Some might say I’m being inconsistent for constantly complaining about comics but then complaining when they change anything. But I only complain when those changes are pointless, or actively make things worse. Take today’s Pluggers, for instance. I generally assume that most comics artists have by this point taken advantage of services that will turn your handwriting into a perfectly good font that you can drop into your word balloons with Photoshop or whatever; and though you may assume that Pluggers would shun this modern trend, I’m guessing they’ve been doing it for quite some time — check out the lower-case Gs in the caption, for instance, and you’ll notice they’re all identical. In today’s Pluggers, however, something appears to have gone awry, with the dialogue balloon lettering being all boldy and in a different typeface from the usual (and quite pleasant) font that the other lettering in the panel uses. Either it’s a misguided experiment, or someone hit a wrong button and put the wrong font in, then said “Aw, it’s Pluggers, who cares” and sent it off to the publisher. At least it’s not Comic Sans.

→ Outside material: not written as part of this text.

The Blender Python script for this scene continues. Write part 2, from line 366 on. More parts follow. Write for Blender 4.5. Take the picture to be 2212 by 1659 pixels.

Meanwhile, the Lockhorns has moved on from it usual caption underneath the panel and caption just along the bottom edge of the panel techniques to experiment with a radical “caption inside a box inside the panel” system. I’m not sure if this is just an attempt to cover up the yawning empty space underneath Leroy’s chair or a fumbling evolution towards true word balloons. I’d actually like to believe that this isn’t what Loretta is saying, but rather is information given to us by some omniscient narrator; Loretta is actually busy explaining to some dead-eyed paid assassin how much she’ll pay to have Leroy murdered, or perhaps is sticking her thumb down her throat to induce vomiting, just so she can briefly feel something.

Blondie, 5/4/09

I look forward to seeing Dagwood devolve into wholly justified paranoia as he comes to learn that everything that happens in his universe revolves around him, and that there are always millions upon millions of eyes on him at all times, watching and judging, even in his most private, secret moments (i.e., bath time).

Shoe, 5/4/09

It is a convention in Shoe that relatively mild punchlines are met with expressions of goggle-eyed horror by whatever character is unfortunate enough to be present when the daily pun or joke-like final sentence is delivered; still, I like to imagine that something has happened that truly justifies these terrified reactions. For instance, perhaps Skyler here thinks that by “notes” his uncle is referring to Lotus Notes, the worst Internet communications suite ever created.

Dennis the Menace, 5/4/09

I’m not sure what Henry’s expression of thoughtful chewing is supposed to denote. Perhaps he thinks that America ought to listen to its wise elders and get back to the common-sense economic principles that made it great. On the other hand, he may just be concerned that his elderly neighbor is talking to his son about not wearing pants.

IN OTHER NEWS: I have tried to be nice, and reason with you all, but I am done with that. Discussing Mallard Fillmore in the comments only pisses everyone off and contributes nothing. Anyone doing so will be banned on the first offense I catch, starting now.